Maple Hazelnut Pot de Crème with Cinnamon Lace Tuiles

Praline Paste

100 g hazelnuts
50 g sugar
25 g water

Maple Hazelnut Pot de Crème
Recipe adapted from Frozen Desserts

323 g heavy cream
50 g maple sugar
68 g egg yolks
20 g praline paste

Cinnamon Lace Tuiles

23 g all-purpose flour
1 g ground cinnamon
1 g salt
38 g unsalted butter
33 g sugar
58 g light corn syrup



For the praline paste, preheat your oven to 350 F. Place a piece of parchment on a baking sheet and spread your hazelnuts on the sheet in an even layer. Roast the nuts for about 5 to 6 minutes, until they are fragrant and the skins are dark brown. Remove from the oven, let them cool, and rub the skins off using your fingers or a kitchen towel. 

Before you add them to the caramel, warm them in the oven quickly so they are warm to the touch but not roasted further. You want to add warm nuts to the caramel to prevent the caramel from seizing.
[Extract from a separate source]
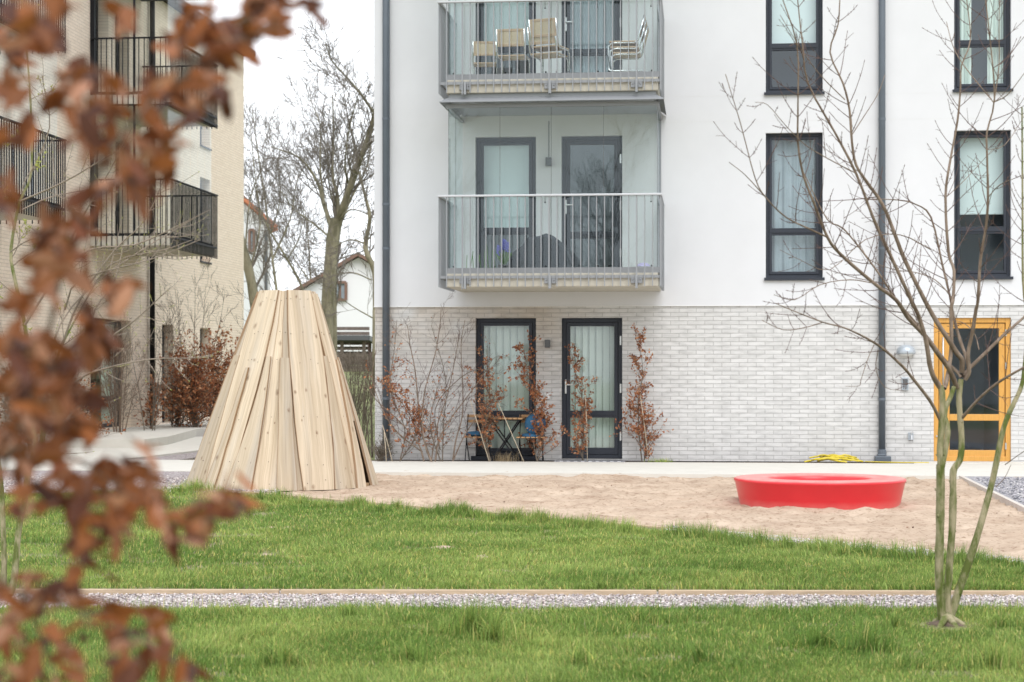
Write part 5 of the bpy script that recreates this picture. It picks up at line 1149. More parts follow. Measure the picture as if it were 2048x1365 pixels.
tk.build('trunk', M['bark'], TL, smooth=True); lm.build('limbs', M['ptwig'], TL, smooth=True); cw = tw.build('crown', M['ptwig'], TL); bd.build('buds', M['bud'], cw)

# ---- out of focus beech with dry leaves close to the camera
BE = thing('beech_branch', 'out of focus beech with dry copper leaves close to the viewer', 'shrub', (Zp(-150, 1500, 2.45)[0], Zp(-150, 1500, 2.45)[1], 0))
R = np.random.default_rng(21); st = MB()
def bp_(x, y, z): return Zp(x, y, z)
br_lines = [([(-150, 1500), (-60, 1150), (20, 900), (80, 760), (110, 600), (150, 470), (200, 330), (280, 230), (370, 150), (430, 80), (520, 20), (600, -20)], 2.75, 2.5, .0052),
    ([(20, 900), (100, 890), (170, 930), (260, 990), (330, 1030), (400, 1050), (470, 1000)], 2.65, 2.45, .003), ([(-60, 1150), (40, 1180), (130, 1210), (250, 1260), (330, 1310), (400, 1340)], 2.7, 2.4, .003),
    ([(110, 600), (180, 620), (240, 580)], 2.7, 2.55, .002), ([(150, 470), (230, 400), (300, 350), (340, 300)], 2.65, 2.6, .0025), ([(60, 780), (130, 790), (200, 790)], 2.7, 2.6, .002),
    ([(20, 900), (-10, 600), (0, 380), (20, 180), (60, 60), (110, 10)], 2.75, 2.9, .0035), ([(200, 330), (160, 230), (130, 120), (90, 50)], 2.65, 2.75, .0025), ([(280, 230), (330, 160), (360, 60), (370, -10)], 2.6, 2.7, .0022), ([(370, 150), (430, 190), (460, 140)], 2.55, 2.5, .002), ([(100, 890), (140, 1000), (170, 1120)], 2.6, 2.6, .002), ([(40, 1180), (80, 1280), (120, 1370)], 2.65, 2.6, .0025), ([(250, 1260), (280, 1320), (300, 1380)], 2.5, 2.5, .002),
    ([(430, 80), (500, 75), (540, 55), (590, 60)], 2.52, 2.5, .002)]
for ln, a, b, r0 in br_lines: traced(st, ln, a-.6, b-.45, r0*.7, r0*.3, sides=6)
cl = [(620, 5, 22, 2), (560, 12, 22, 1), (160, 450, 22, 1), (190, 700, 22, 2), (160, 860, 22, 2), (90, 880, 24, 2), (110, 1000, 20, 1), (330, 270, 20, 1), (60, 240, 20, 0), (20, 30, 26, 2), (90, 60, 20, 3), (110, 15, 22, 2), (60, 100, 24, 1), (10, 90, 20, 1), (250, 40, 18, 1), (150, 160, 22, 3), (120, 200, 20, 1), (180, 215, 26, 3), (210, 160, 20, 2), (240, 200, 24, 3), (200, 270, 26, 2), (165, 290, 20, 1), (330, 160, 20, 2), (350, 200, 16, 1), (300, 180, 18, 1), (370, 60, 20, 2), (355, 100, 18, 2), (400, 40, 22, 2), (440, 60, 20, 2), (470, 90, 16, 1), (430, 130, 18, 2), (395, 170, 18, 2), (410, 215, 18, 1), (440, 200, 14, 1), (520, 30, 18, 2), (545, 50, 18, 2), (585, 10, 20, 1), (490, 60, 16, 1),
    (300, 320, 30, 4), (330, 300, 18, 2), (260, 350, 24, 2), (230, 310, 26, 2), (280, 380, 24, 3), (320, 360, 20, 1), (210, 380, 18, 1), (150, 400, 14, 0), (5, 175, 16, 1), (15, 285, 20, 1), (5, 370, 20, 1), (10, 410, 14, 1), (30, 180, 16, 1), (140, 290, 12, 0), (110, 460, 20, 3), (90, 500, 18, 2), (130, 500, 18, 1), (150, 520, 20, 2), (80, 545, 16, 1), (50, 620, 22, 2), (90, 570, 14, 0),
    (210, 590, 24, 2), (240, 585, 16, 1), (180, 640, 22, 2), (190, 670, 12, 0), (40, 680, 26, 3), (90, 720, 26, 3), (150, 720, 22, 2), (20, 760, 26, 3), (80, 780, 28, 4), (130, 780, 22, 3), (180, 810, 18, 2), (50, 830, 24, 3), (110, 830, 20, 1), (10, 880, 20, 2), (10, 950, 26, 2), (60, 920, 24, 2), (40, 1000, 20, 1), (120, 930, 24, 2), (150, 960, 22, 3), (170, 1000, 22, 3), (210, 990, 22, 3), (260, 1000, 22, 3), (230, 1040, 24, 3), (190, 1060, 20, 2), (150, 1060, 20, 1), (190, 1110, 18, 1), (150, 1090, 14, 1), (280, 920, 16, 1), (300, 1010, 18, 2), (340, 1030, 20, 3), (380, 1050, 20, 2), (350, 1070, 18, 1), (410, 1030, 20, 2), (450, 1020, 20, 2), (480, 990, 16, 1), (280, 955, 16, 0), (215, 940, 16, 1),
    (20, 1180, 26, 2), (70, 1190, 24, 2), (20, 1260, 30, 3), (60, 1320, 30, 3), (20, 1350, 26, 2), (110, 1230, 22, 1), (130, 1180, 18, 1), (120, 1300, 24, 2), (170, 1250, 20, 1), (230, 1240, 22, 2), (290, 1240, 20, 1), (240, 1280, 22, 1), (260, 1330, 24, 1), (310, 1260, 16, 0), (330, 1320, 18, 1), (370, 1340, 20, 1), (130, 1350, 22, 1), (250, 1355, 22, 1), (220, 1350, 18, 0)]
PP = []; DD = []; SS = []
allb = np.array([Zp(x, y, 2.05) for ln in br_lines for x, y in ln[0]])
for (x, y, s, n) in cl:
    for j in range(n*2+3+(3 if 430 < y < 900 else 0)+(1 if x < 130 else 0)):
        x_ = x+R.normal(0, s*.75); y_ = y+R.normal(0, s*.75); z_ = R.uniform(1.85, 2.25); p = Zp(x_, y_, z_)
        q = allb[np.argmin(np.linalg.norm(allb[:, [0, 2]]-p[[0, 2]], axis=1))]; d = (p-q); d = unit(d+R.normal(0, .05, 3)); d = unit(d+R.normal(0, .5, 3)+np.array([.25, 0, -.25]))
        PP.append(p-d*.02); DD.append(d); SS.append(R.uniform(.030, .054)); st.tube([p-d*.03, p-d*.02], .0006, 3)
BRN = [(0.25, 0.082, 0.024), (0.33, 0.115, 0.036), (0.16, 0.05, 0.02), (0.46, 0.23, 0.14), (0.28, 0.095, 0.028), (0.10, 0.034, 0.018)]
V, F, C = leafset(np.array(PP), np.array(DD), np.array(SS), R, BRN, .6, .8)
st.build('stems', M['beechstem'], BE); npmesh('leaves', V, F, M['bleaf'], BE, True, C)

# ---- young beeches against the white building
def sapling(px, py, Z, path, width, nleaf, label, seed, lsz=.05, stems=2, name='beech_sapling', bare=.0, group='young copper beeches along the white building', kink=.06, spread=None, dens=None, up=.5, cols=BR, twn=26, toppx=None, cat='shrub'):
    """path: list of (px,py) up the main stem"""
    R = np.random.default_rng(seed); base = Zp(px, py, Z); base[2] = .02
    t = thing(name, label, cat, tuple(base), group)
    sm = MB(); tips = []; lines = []
    for s in range(stems):
        P = []
        for i, (x, y) in enumerate(path):
            q = Zp(x+(R.normal(0, width*.16) if i else R.normal(0, 3)), y+(0 if i else 0), Z+(R.normal(0, .05) if i else 0)); P.append(q)
        P[0][2] = .0
        if s: P = P[:max(2, int(len(P)*R.uniform(.6, 1)))]
        S = smooth_line(P, 4); rr = np.linspace(.011, .003, len(S)); sm.tube(S, rr, 5, cap=False); lines.append((S, rr))
    wm = width/FPX*Z
    c2 = dict(seg=4, curve=.5, wob=.12, up=up, rmin=.0016, kids=[2, 2], ang=(.5, 1.0), len=(.35, .65), tap=.5)
    for S, rr in lines: along(sm, S, rr, int(twn*1.2), wm*.9, 1, R, c2, .08, .99, tips, 1.0, .5)
    sm.build('stems', M['beechstem'], t)
    if nleaf:
        P = []; D = []; k = 0; tp2 = [q for q in tips]
        zz = np.array([q[0][0][2] for q in tp2]); 
        w = np.ones(len(tp2)) if dens is None else np.array([dens(z) for z in zz]); w /= w.sum()
        for i in R.choice(len(tp2), nleaf, p=w):
            pts = tp2[i][0]; k = R.uniform(.4, len(pts)-1); j = min(int(k), len(pts)-2); q = pts[j]+(pts[j+1]-pts[j])*(k-j)
            P.append(q+R.normal(0, .012, 3)); D.append(unit(pts[j+1]-pts[j])+R.normal(0, .8, 3)+[0, 0, -.2])
        V, F, C = leafset_small(np.array(P), np.array(D), R.uniform(.5, 1.1, nleaf)*lsz, R, cols); npmesh('leaves', V, F, M['bleaf'], t, False, C)
    return t
ZS = 28.85
den = lambda a, b: (lambda z: math.exp(-max(0, z-a)/b))
sapling(808, 928, ZS, [(800, 928), (806, 860), (795, 780), (785, 700), (790, 640)], 90, 1400, 'bushy copper beech covering the foot of the left downpipe', 31, dens=den(1.3, .25))
sapling(880, 928, ZS, [(882, 928), (880, 850), (885, 760), (880, 650)], 60, 260, 'sparse red twigged beech in front of the brick left of the window', 32, dens=den(1.0, .4))
sapling(983, 930, ZS, [(982, 930), (975, 870), (972, 810), (965, 760), (968, 690)], 66, 1000, 'copper beech at the left jamb of the garden window', 33, dens=den(1.6, .2))
sapling(1072, 930, ZS, [(1075, 930), (1080, 870), (1066, 800), (1058, 750), (1045, 700)], 70, 1900, 'full copper beech in front of the blue cushioned chair', 34)
sapling(1168, 930, ZS, [(1168, 930), (1160, 870), (1158, 800), (1152, 750), (1143, 705)], 54, 1200, 'slender copper beech in front of the terrace door', 35)
sapling(1288, 928, ZS, [(1288, 928), (1282, 870), (1280, 800), (1284, 740), (1275, 670)], 72, 1900, 'tall copper beech right of the terrace door', 36)
# pale multi-stem shrub
R = np.random.default_rng(40); SH = thing('bare_shrub', 'pale stemmed bare shrub fanning out before the brick wall left of the window', 'shrub', (Zp(860, 929, 28.8)[0], Zp(860, 929, 28.8)[1], .02)); sm = MB(); tw = MB(); tips = []
u3 = 28.8/FPX
for ln, w in (([(850, 930), (838, 890), (815, 860), (785, 830), (752, 800), (735, 770)], 4), ([(865, 930), (848, 880), (838, 820), (830, 740), (820, 690), (815, 650)], 5), ([(866, 930), (850, 890), (845, 840), (850, 780), (870, 710), (880, 650), (882, 620)], 4), ([(870, 928), (878, 880), (900, 840), (930, 800), (960, 760), (985, 720)], 4), ([(905, 928), (912, 880), (925, 830), (925, 760), (922, 690), (930, 640)], 3.5), ([(862, 930), (872, 860), (895, 790), (910, 720), (920, 660)], 3), ([(845, 905), (800, 870), (770, 830), (745, 760), (752, 700)], 3), ([(880, 900), (870, 820), (905, 770), (950, 740), (985, 745)], 2.5), ([(905, 925), (930, 870), (965, 820), (990, 800)], 3)):
    S = traced(sm, ln, 28.8+R.uniform(-.25, .1), 28.8+R.uniform(-.5, .1), w/2*u3, .5*u3, sides=5, R=R)
    along(tw, *S, 9, .5, 2, R, dict(seg=4, curve=.4, wob=.08, up=.5, rmin=.0017, kids=[2, 3], ang=(.3, .8), len=(.4, .65), tap=.5), .25, .98, tips)
sm.build('stems', M['limb'], SH, smooth=True); cw = tw.build('twigs', M['twig'], SH)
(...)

Prepare a silicone baking mat on a baking sheet and set it aside close to the stove.

In a small saucepan, combine the sugar and the water over low heat to dissolve the sugar. Gently swirl the pot if you need to, but try to disturb it as little as possible. Once the sugar has dissolved, increase the heat to medium-high and caramelize the sugar, then add the warm hazelnuts and quickly stir to cover the nuts with caramel, then spread on the silicone baking mat in an even layer. Let them cool completely.
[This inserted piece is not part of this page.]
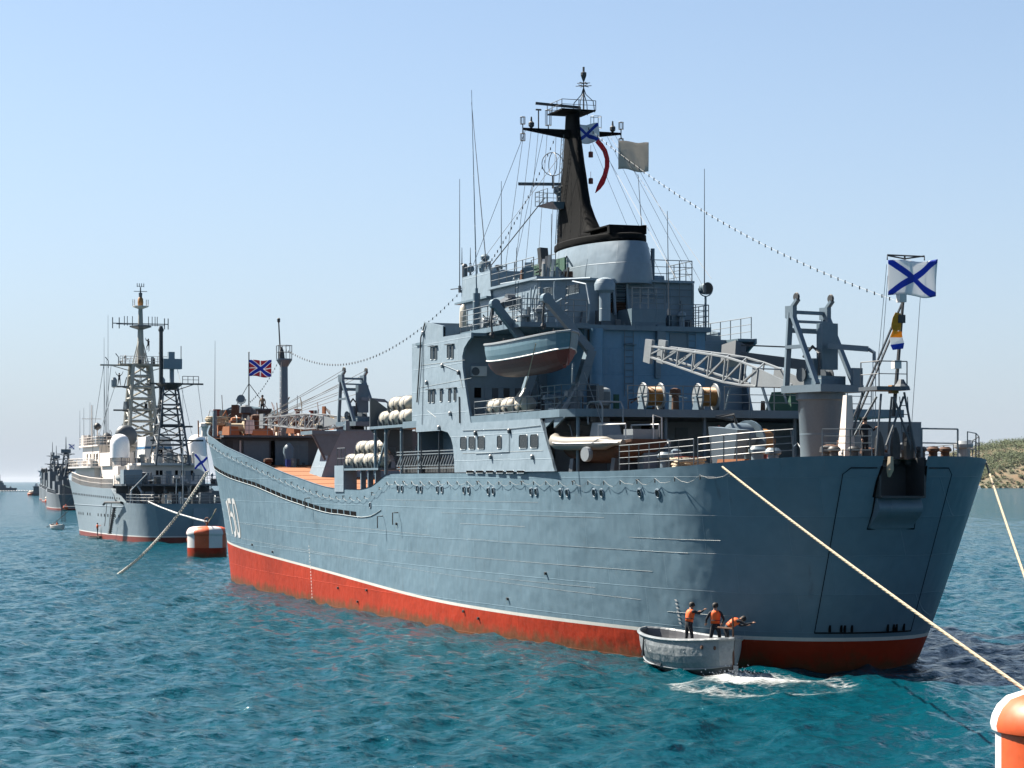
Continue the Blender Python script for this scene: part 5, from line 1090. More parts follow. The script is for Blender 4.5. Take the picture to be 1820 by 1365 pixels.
# ---------------------------------------------------------------- flags
def flag_mat(name, kind):
    m, nt, b = new_mat(name); L = nt.links.new
    tc = N(nt, 'ShaderNodeUVMap'); sp = N(nt, 'ShaderNodeSeparateXYZ'); L(tc.outputs[0], sp.inputs[0])
    def mth(op, a, c=None):
        n = N(nt, 'ShaderNodeMath', operation=op)
        for i, q in enumerate((a, c)):
            if q is None: continue
            if isinstance(q, (int, float)): n.inputs[i].default_value = q
            else: L(q, n.inputs[i])
        return n.outputs[0]
    u, v = sp.outputs[0], sp.outputs[1]
    d1 = mth('ABSOLUTE', mth('SUBTRACT', u, v)); d2 = mth('ABSOLUTE', mth('SUBTRACT', mth('ADD', u, v), 1.0)); dd = mth('MINIMUM', d1, d2)
    def mix(fac, a, c):
        n = N(nt, 'ShaderNodeMix', data_type='RGBA'); L(fac, n.inputs['Factor'])
        for i, q in ((6, a), (7, c)):
            if isinstance(q, tuple): n.inputs[i].default_value = (*q, 1)
            else: L(q, n.inputs[i])
        return n.outputs[2]
    blue = (0.018, 0.055, 0.40); white = (0.78, 0.79, 0.80)
    if kind == 'andrew': col = mix(mth('LESS_THAN', dd, .105), white, blue)
    elif kind == 'jack':
        st = mth('MINIMUM', mth('ABSOLUTE', mth('SUBTRACT', u, .5)), mth('ABSOLUTE', mth('SUBTRACT', v, .5)))
        col = mix(mth('LESS_THAN', st, .028), (0.42, 0.035, 0.055), white); col = mix(mth('LESS_THAN', dd, .16), col, white); col = mix(mth('LESS_THAN', dd, .115), col, blue)
    elif kind == 'plain':
        nz = N(nt, 'ShaderNodeTexNoise', Scale=6.0, Detail=4.0); L(tc.outputs[0], nz.inputs[0]); col = mix(nz.outputs[0], (0.42,0.39,0.34), (0.58,0.53,0.46))
    elif kind == 'red': col = mix(mth('LESS_THAN', v, .06), (0.62, 0.02, 0.03), (0.62, 0.02, 0.03))
    elif kind == 'bands': col = mix(mth('LESS_THAN', v, .36), mix(mth('LESS_THAN', v, .68), (0.75,0.36,0.02), white), blue)
    L(col, b.inputs['Base Color']); b.inputs['Roughness'].default_value = 0.8
    tr = N(nt, 'ShaderNodeBsdfTranslucent'); L(col, tr.inputs[0]); ms = N(nt, 'ShaderNodeMixShader'); ms.inputs[0].default_value = .35
    L(b.outputs[0], ms.inputs[1]); L(tr.outputs[0], ms.inputs[2]); L(ms.outputs[0], nt.nodes['Material Output'].inputs[0])
    return m
FM_ = {k: flag_mat('flag_' + k, k) for k in ('andrew','jack','plain','red','bands')}
def flag(name, corner, w, h, kind, label, droop=.12, wav=.10, waves=1.6, ph=0, wind=None, nu=26, nv=12):
    W = (wind or (RIGHT * .97 + DEPTH * .2)).normalized(); S = Vector((-W.y, W.x, 0)).normalized()
    vs, fs, uv = [], [], []
    for j in range(nv+1):
        for i in range(nu+1):
            u, v = i/nu, j/nv; a = u ** .8
            o = math.sin(u*6.283*waves + ph + v*1.1) * wav * a * w + math.sin(u*6.283*waves*2.3 + v*4) * wav*.25*a*w
            vs.append(Vector(corner) + W*(u*w*(1-wav*.8)) + S*o + Vector((0,0,(v-1)*h*(1 - .06*a*math.sin(u*5+ph)) - droop*w*u*u + .05*h*math.sin(u*7+ph)*a))); uv.append((u,v))
    for j in range(nv):
        for i in range(nu): q = j*(nu+1)+i; fs.append((q, q+1, q+nu+2, q+nu+1))
    me = bpy.data.meshes.new(name); me.from_pydata([tuple(p) for p in vs], [], fs); lay = me.uv_layers.new(name='UVMap')
    for l in me.loops: lay.data[l.index].uv = uv[l.vertex_index]
    me.materials.append(FM_[kind]); me.polygons.foreach_set('use_smooth', [True]*len(fs)); o = bpy.data.objects.new(name, me); COL.objects.link(o)
    sd = o.modifiers.new('thickness', 'SOLIDIFY'); sd.thickness = .01
    return tag(o, label, 'flag')
flag('ensign_flag', at(1578.5,462,x=.7), 2.15, 1.38, 'andrew', 'white flag with blue diagonal cross flying from the stern tower', .0, .07, 1.3, .4)
flag('ensign_flag', at(1022,221,x=MAST_X-.6), 1.45, .98, 'andrew', 'white flag with blue diagonal cross against the black mast funnel', -.05, .14, 1.5, 2.2)
flag('plain_flag', at(1099,250,x=MAST_X-1.5), 1.75, 1.5, 'plain', 'grey beige square flag flying right of the black mast', .06, .06, 1.1, 1.0)
flag('jack_flag', (109.55,.1,17.55), 1.95, 1.35, 'jack', 'red flag with blue and white crosses on the bow jackstaff', .02, .06, 1.2, .8)
flag('ensign_flag', at(346,807,d=293), 1.75, 1.9, 'andrew', 'white flag with blue diagonal cross at the stern of the white topped ship', .25, .10, 1.2, .3)
# red pennant streaming in a curve
def ribbon(name, pts, ws, kind, label):
    vs = []; fs = []; P = [Vector(p) for p in pts]
    for i, p in enumerate(P):
        d = (P[min(i+1,len(P)-1)] - P[max(i-1,0)]).normalized(); n = d.cross(DEPTH).normalized(); sw = DEPTH * .05 * math.sin(i*1.3)
        vs += [p + n*ws[i]/2 + sw, p - n*ws[i]/2 - sw]
    fs = [(2*i,2*i+1,2*i+3,2*i+2) for i in range(len(P)-1)]
    me = bpy.data.meshes.new(name); me.from_pydata([tuple(v) for v in vs], [], fs); lay = me.uv_layers.new(name='UVMap')
    for l in me.loops: lay.data[l.index].uv = (l.vertex_index % 2, 1 - (l.vertex_index//2)/(len(P)-1))
    me.materials.append(FM_[kind]); o = bpy.data.objects.new(name, me); COL.objects.link(o); sd = o.modifiers.new('thickness','SOLIDIFY'); sd.thickness = .012
    return tag(o, label, 'flag')
ribbon('red_pennant', [at(u,v,x=MAST_X-1.4) for u,v in ((1061,250),(1068,258),(1075,268),(1079,282),(1079,296),(1075,312),(1070,324),(1064,334),(1058,343))], [.24,.28,.26,.24,.24,.26,.30,.22,.03], 'red', 'narrow red pennant curving down beside the black mast')
ribbon('signal_flag', [at(u,v,x=.4) for u,v in ((1596,556),(1594,566),(1593,578),(1594,588))], [.2,.34,.4,.3], 'plain', 'bundled amber signal flag tied high on the stern flagstaff')
bpy.data.objects['signal_flag'].data.materials[0] = paint('amber_bunting', (0.75,0.33,0.02), .8)
ribbon('signal_flag', [at(u,v,x=.4) for u,v in ((1595,588),(1593,600),(1595,612),(1596,621))], [.35,.5,.55,.4], 'bands', 'bundled blue and white signal flag on the stern flagstaff below the amber one')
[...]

Using a blender or food processor, grind up the caramelized nuts to a paste. Try to get it as fine as possible without breaking your blender/food processor. Store in an airtight container  for up to 2 weeks.

Lower the oven to 300 F. Place 5 ramekins or jars in a high sided baking/roasting pan. Boil at least 1L of water in a kettle.

For the pot de crème, combine the heavy cream and half the maple sugar (25 g) in a saucepan. Whisk in the praline paste. Bring to just a boil over medium heat.

Combine the egg yolks, salt, and remaining 25 g of maple sugar in a small bowl. Whisk until slightly paler in colour.

Slowly temper the cream into the yolks by whisking a small ladleful of cream into the yolks. Slowly add the rest of the cream, whisking vigourously. Strain through a fine-mesh sieve into a pitcher and skim off any foam.

Pour into your ramekins or jars. Pour the boiling water into the baking/roasting pan so the water comes one-third of the way up the sides. Place in the oven and bake for 15 to 17 minutes, until the custard is set.

Remove from the oven, remove from the water bath, and cool to room temperature. Refrigerate for at least 2 hours.

Increase the oven to 350 F. Line a baking sheet with a silpat.

For the tuiles, combine the flour, cinnamon, and salt in a small bowl. Combine the butter, sugar, and corn syrup in a saucepan over medium heat to dissolve the sugar. Once the sugar has dissolved completely, turn off the heat and add the dry ingredients. 

If you want shards of tuile like I have, spoon about one teaspoon of batter onto the silpat, spacing each one about two inches apart. They will spread into each other as they bake. If you want individual tuiles, space each one at least three inches apart. 

Bake for 6 to 7 minutes, until golden brown. Remove from the oven. You can shape your tuiles while they are still warm by wrapping them around a glass or rolling pin. I let them cool on the silpat and then broke them into shards for the look that I wanted.

Serve with crème chantilly and a shard of tuile.